MDS finishes Florida hurricane work

More than 40 homes built and repaired, three and a half years after Hurricane Michael

Cynthia Williams and Mennonite Disaster Service volunteers celebrate the dedication of her home in April in Marianna, Fla. Below: MDS volunteers Millie Hershey, right, of Lancaster, Pa., and Ed Basinger of Hesston, Kan., work on a house. — Paul Hunt/MDS Cynthia Williams and Mennonite Disaster Service volunteers celebrate the dedication of her home in April in Marianna, Fla. Below: MDS volunteers Millie Hershey, right, of Lancaster, Pa., and Ed Basinger of Hesston, Kan., work on a house. — Paul Hunt/MDS

Mennonite Disaster Service dedicated the last of 43 new and repaired homes March 30 in Marianna, Fla., after three and a half years of work in the Florida Panhandle community.

Over that time, 1,619 MDS volunteers worked 15,350 days, building new homes and repairing damaged ones — and touching the lives of hundreds.

Cynthia Williams, whose home was dedicated at the April event, told MDS volunteers she was grateful for them all.

“I prayed for so, so long for this,” she said. “I just want to say thank you from the bottom of my heart.”

MDS first offered an early response, then a long-term one, in the wake of Hurricane Michael, which made landfall near Mexico Beach, Fla., on Oct. 10, 2018, as a Category 5 hurricane with sustained winds of 160 mph.

By the time it reached Marianna, 50 miles from the coast, it was a Category 3 hurricane.
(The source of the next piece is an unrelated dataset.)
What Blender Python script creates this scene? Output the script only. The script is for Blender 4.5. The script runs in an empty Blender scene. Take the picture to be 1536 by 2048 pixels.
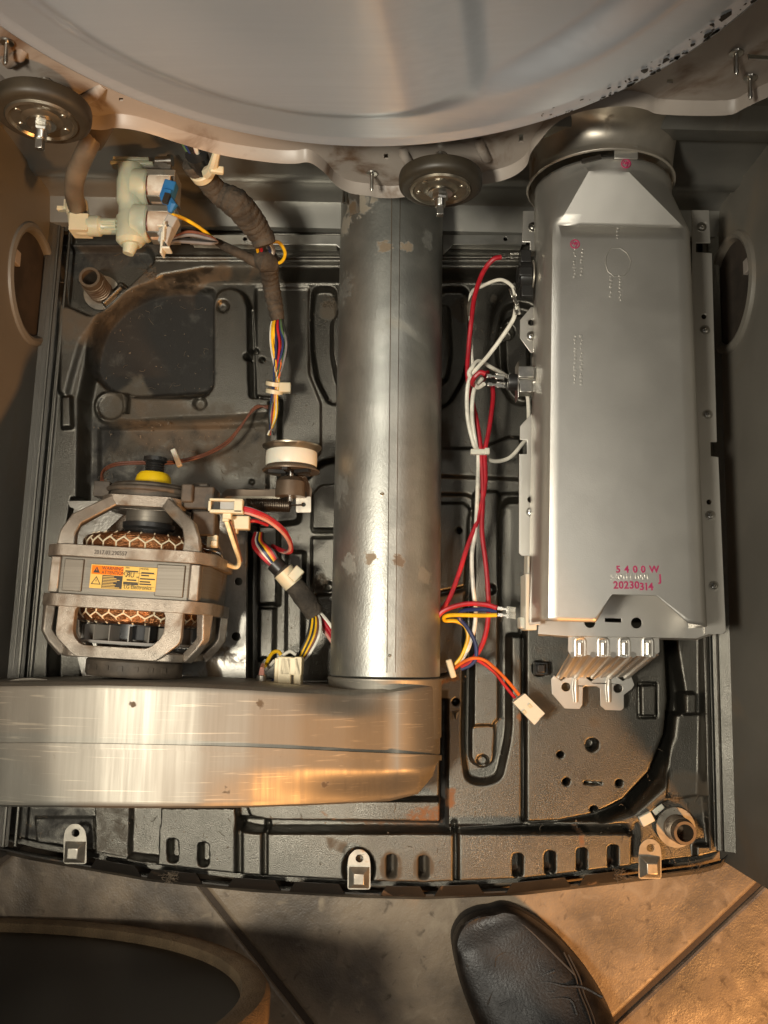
import bpy, bmesh, math, random
import numpy as np
from mathutils import Vector, Matrix
from mathutils.geometry import tessellate_polygon
random.seed(7); np.random.seed(7)
SC = bpy.context.scene
COL = SC.collection
R = math.radians

# ------------------------------------------------------------------ camera
CH, PITCH, ROLL, F = 0.955, R(81.5), R(1.3), 1800.0
_d = Vector((0, math.cos(PITCH), -math.sin(PITCH)))
_u0 = Vector((0, math.sin(PITCH), math.cos(PITCH)))
_r0 = Vector((1, 0, 0))
_r = _r0 * math.cos(ROLL) + _u0 * math.sin(ROLL)
_u = _u0 * math.cos(ROLL) - _r0 * math.sin(ROLL)
C0 = Vector((0, 0, CH))
cam = bpy.data.cameras.new('camera')
cam.sensor_fit = 'VERTICAL'; cam.sensor_height = 36.0; cam.lens = F / 2048 * 36.0
cam.clip_start = 0.01; cam.clip_end = 60
camo = bpy.data.objects.new('camera', cam); COL.objects.link(camo)
camo.matrix_world = Matrix(((_r.x, _u.x, -_d.x, 0), (_r.y, _u.y, -_d.y, 0), (_r.z, _u.z, -_d.z, CH), (0, 0, 0, 1)))
SC.camera = camo
# ------------------------------------------------------------------ world, lamps, exposure
w = bpy.data.worlds.new('World'); SC.world = w; w.use_nodes = True
w.node_tree.nodes['Background'].inputs[0].default_value = (0.80, 0.70, 0.58, 1)
w.node_tree.nodes['Background'].inputs[1].default_value = 0.009
SC.view_settings.view_transform = 'Standard'; SC.view_settings.look = 'None'
SC.view_settings.exposure = 0.0; SC.view_settings.gamma = 1.0
def lamp(name, loc, target, size, energy, col, shape='DISK', spread=180):
    l = bpy.data.lights.new(name, 'AREA'); l.shape = shape; l.size = size; l.energy = energy; l.color = col
    l.spread = R(spread)
    o = bpy.data.objects.new(name, l); COL.objects.link(o); o.location = loc
    o.rotation_euler = (Vector(target) - Vector(loc)).to_track_quat('-Z', 'Y').to_euler()
    return o
def spot(name, loc, target, radius, energy, col, angle, blend):
    l = bpy.data.lights.new(name, 'SPOT'); l.energy = energy; l.color = col; l.shadow_soft_size = radius; l.spot_size = R(angle); l.spot_blend = blend
    o = bpy.data.objects.new(name, l); COL.objects.link(o); o.location = loc
    o.rotation_euler = (Vector(target) - Vector(loc)).to_track_quat('-Z', 'Y').to_euler()
    return o
spot('work_light', (-0.36, -0.09, 1.22), (-0.05, 0.16, 0.0), 0.075, 48.0, (1.0, 0.94, 0.80), 54, 0.45)
lamp('ceiling_light', (0.66, 0.10, 1.75), (0.24, 0.1, 0.1), 0.48, 5.6, (1.0, 0.95, 0.86), 'SQUARE')
lamp('front_fill_light', (-0.22, -0.60, 1.80), (-0.05, -0.15, 0.05), 0.45, 1.2, (1.0, 0.96, 0.87), 'SQUARE')  # added fill without a known source; brightens the front rim of the pan
spot('room_lamp', (0.88, -0.92, 0.92), (-0.08, -0.20, 0.03), 0.06, 88.0, (1.0, 0.46, 0.14), 54, 0.45)

# ------------------------------------------------------------------ pixel -> place helpers
def ray(px, py):
    return _d + _r * ((px - 768) / F) + _u * ((1024 - py) / F)
def P(px, py, z):
    v = ray(px, py); return C0 + v * ((z - CH) / v.z)
def PY(px, py, y):
    v = ray(px, py); return C0 + v * (y / v.y)
def PX(px, py, x):
    v = ray(px, py); return C0 + v * (x / v.x)
def W(pts): return [P(*p) for p in pts]
def Pn(px, py, z):                       # numpy version, z constant plane
    vx = _d.x + _r.x * (px - 768) / F + _u.x * (1024 - py) / F
    vy = _d.y + _r.y * (px - 768) / F + _u.y * (1024 - py) / F
    vz = _d.z + _r.z * (px - 768) / F + _u.z * (1024 - py) / F
    t = (z - CH) / vz
    return vx * t, vy * t

# ------------------------------------------------------------------ materials
MATS = {}
def mat(name, col, metal=0.0, rough=0.5, var=None, bump=None, dirt=None, rvar=0.0, spots=(), attr=None,
        brush=None, coat=0.0, trans=0.0, spec=None, sss=0.0, bump2=None, aniso=0.0, scratch=None):
    m = bpy.data.materials.new(name); m.use_nodes = True
    nt = m.node_tree; N = nt.nodes; L = nt.links
    b = N['Principled BSDF']
    b.inputs['Metallic'].default_value = metal; b.inputs['Roughness'].default_value = rough
    if spec is not None: b.inputs['Specular IOR Level'].default_value = spec
    if coat: b.inputs['Coat Weight'].default_value = coat; b.inputs['Coat Roughness'].default_value = 0.15
    if trans: b.inputs['Transmission Weight'].default_value = trans
    if sss: b.inputs['Subsurface Weight'].default_value = sss; b.inputs['Subsurface Scale'].default_value = 0.01
    if aniso: b.inputs['Anisotropic'].default_value = aniso
    tc = N.new('ShaderNodeTexCoord'); co = tc.outputs['Object']
    def noise(scale, detail=4, dist=0.0, mapping=None, rough_=0.55):
        n = N.new('ShaderNodeTexNoise'); n.inputs['Scale'].default_value = scale; n.inputs['Detail'].default_value = detail
        n.inputs['Distortion'].default_value = dist; n.inputs['Roughness'].default_value = rough_
        if mapping:
            mp = N.new('ShaderNodeMapping'); mp.inputs['Scale'].default_value = mapping; L.new(co, mp.inputs[0]); L.new(mp.outputs[0], n.inputs['Vector'])
        else: L.new(co, n.inputs['Vector'])
        return n.outputs['Fac']
    def mix(fac, a, bb):
        x = N.new('ShaderNodeMix'); x.data_type = 'RGBA'
        if hasattr(fac, 'links'): L.new(fac, x.inputs[0])
        else: x.inputs[0].default_value = fac
        for i, s in ((6, a), (7, bb)):
            if hasattr(s, 'links'): L.new(s, x.inputs[i])
            else: x.inputs[i].default_value = (*s[:3], 1)
        return x.outputs[2]
    def ramp(fac, lo, hi, a=0.0, c=1.0):
        r_ = N.new('ShaderNodeMapRange'); L.new(fac, r_.inputs[0])
        for i, v in ((1, lo), (2, hi), (3, a), (4, c)): r_.inputs[i].default_value = v
        r_.interpolation_type = 'SMOOTHSTEP'
        return r_.outputs[0]
    def math_(op, a, bb):
        x = N.new('ShaderNodeMath'); x.operation = op
        for i, s in ((0, a), (1, bb)):
            if hasattr(s, 'links'): L.new(s, x.inputs[i])
            else: x.inputs[i].default_value = s
        return x.outputs[0]
    colr = col
    rsock = None
    if var:
        sc, amt = var[0], var[1]
        c2 = var[2] if len(var) > 2 else tuple(max(0, c * (1 - amt)) for c in col)
        c1 = tuple(min(1, c * (1 + amt)) for c in col)
        colr = mix(ramp(noise(sc, 6, 0.3), 0.3, 0.7), c1, c2)
    if brush:                                  # fine directional brushing: (mapping scale, strength)
        f = noise(1.0, 3, 0, brush[0])
        colr = mix(ramp(f, 0.3, 0.7), colr, tuple(c * (1 - brush[1]) for c in col))
        rsock = ramp(f, 0.25, 0.75, rough * 0.94, min(1, rough * 1.08))
    if scratch: colr = mix(math_('MULTIPLY', ramp(noise(1.0, 2, 0.6, scratch[0]), scratch[1], scratch[2]), 0.55), colr, scratch[3])
    masks = None
    if dirt:                                   # (colour, noise scale, lo, hi)
        for dd in (dirt if isinstance(dirt, list) else [dirt]):
            f = ramp(noise(dd[1], 8, 0.6), dd[2], dd[3])
            colr = mix(f, colr, dd[0]); masks = f if masks is None else math_('MAXIMUM', masks, f)
    if attr:                                   # painted stains and dark patches with their own outlines, broken up by noise: (attribute, colour, noise scale)
        for (an, ac, ns, st) in attr:
            a = N.new('ShaderNodeAttribute'); a.attribute_name = an
            s = math_('ADD', a.outputs['Fac'], math_('MULTIPLY', math_('SUBTRACT', noise(ns, 10, 0.5, None, 0.65), 0.5), 1.9))
            f = math_('MULTIPLY', ramp(s, 0.22, 0.95), st)
            colr = mix(f, colr, ac); masks = f if masks is None else math_('MAXIMUM', masks, f)
    for (pos, rad, sc_, st) in spots:
        v = N.new('ShaderNodeVectorMath'); v.operation = 'DISTANCE'; L.new(co, v.inputs[0]); v.inputs[1].default_value = pos
        d_ = math_('ADD', math_('DIVIDE', v.outputs['Value'], rad), math_('MULTIPLY', math_('SUBTRACT', noise(130, 8, 0.8), 0.5), 3.0))
        f = math_('MULTIPLY', ramp(d_, 1.0, 0.55), st)
        colr = mix(f, colr, sc_); masks = f if masks is None else math_('MAXIMUM', masks, f)
    if hasattr(colr, 'links'): L.new(colr, b.inputs['Base Color'])
    else: b.inputs['Base Color'].default_value = (*colr[:3], 1)
    if rvar and rsock is None:
        rsock = ramp(noise(35, 5, 0.4), 0.25, 0.75, max(0.03, rough - rvar), min(1, rough + rvar))
    if masks is not None:
        base = rsock if rsock is not None else rough
        rsock = math_('ADD', math_('MULTIPLY', math_('SUBTRACT', 1.0, masks), base), math_('MULTIPLY', masks, 0.85))
        if metal > 0: L.new(math_('MULTIPLY', math_('SUBTRACT', 1.0, masks), metal), b.inputs['Metallic'])
    if rsock is not None: L.new(rsock, b.inputs['Roughness'])
    nrm = None
    for bp in (bump, bump2):
        if bp:
            bn = N.new('ShaderNodeBump'); bn.inputs['Strength'].default_value = bp[1]; bn.inputs['Distance'].default_value = bp[2]
            L.new(noise(bp[0], 3, bp[4] if len(bp) > 4 else 0.0, bp[3] if len(bp) > 3 else None), bn.inputs['Height'])
            if nrm is not None: L.new(nrm, bn.inputs['Normal'])
            nrm = bn.outputs[0]
    if nrm is not None: L.new(nrm, b.inputs['Normal'])
    MATS[name] = m
    return m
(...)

It was the third-most intense Atlantic hurricane to make landfall in the contiguous United States, causing at least $14.5 billion in damage.

MDS set up three recovery sites: Panama City, primarily operated by Storm Aid volunteers; Chipley, an MDS RV project; and Marianna, at which both RVers and weekly volunteers served.

MDS worked with the North Florida Inland Long Term Recovery Group, which was created to respond to needs in Jackson and Calhoun counties.

“When MDS comes in and stakes their flag, then other groups come in, too, giving us a lot of credibility,” said Kristi Terry, the group’s director.

Anita Halling, a case manager with the group, said MDS volunteers bring more than just rebuilding skills.

“They bring answers to the prayers of homeowners; they bring inspiration and dedication day after day; they bring gifts of handmade cutting boards and wall hangings, and they bring a listening spirit,” she said.

Kevin Yoder, adult ministry director at Rivertown Community Church, chaired the long-term recovery group for about three years. MDS volunteers stayed at the church, which developed out of church-planting efforts by CMC, formerly Conservative Mennonite Conference.

“Hurricane Michael turned our people inward to focus on ourselves and our personal needs,” he said. “MDS helped us focus and do the work outwards. Many of our congregants have a newfound faith in the Lord.”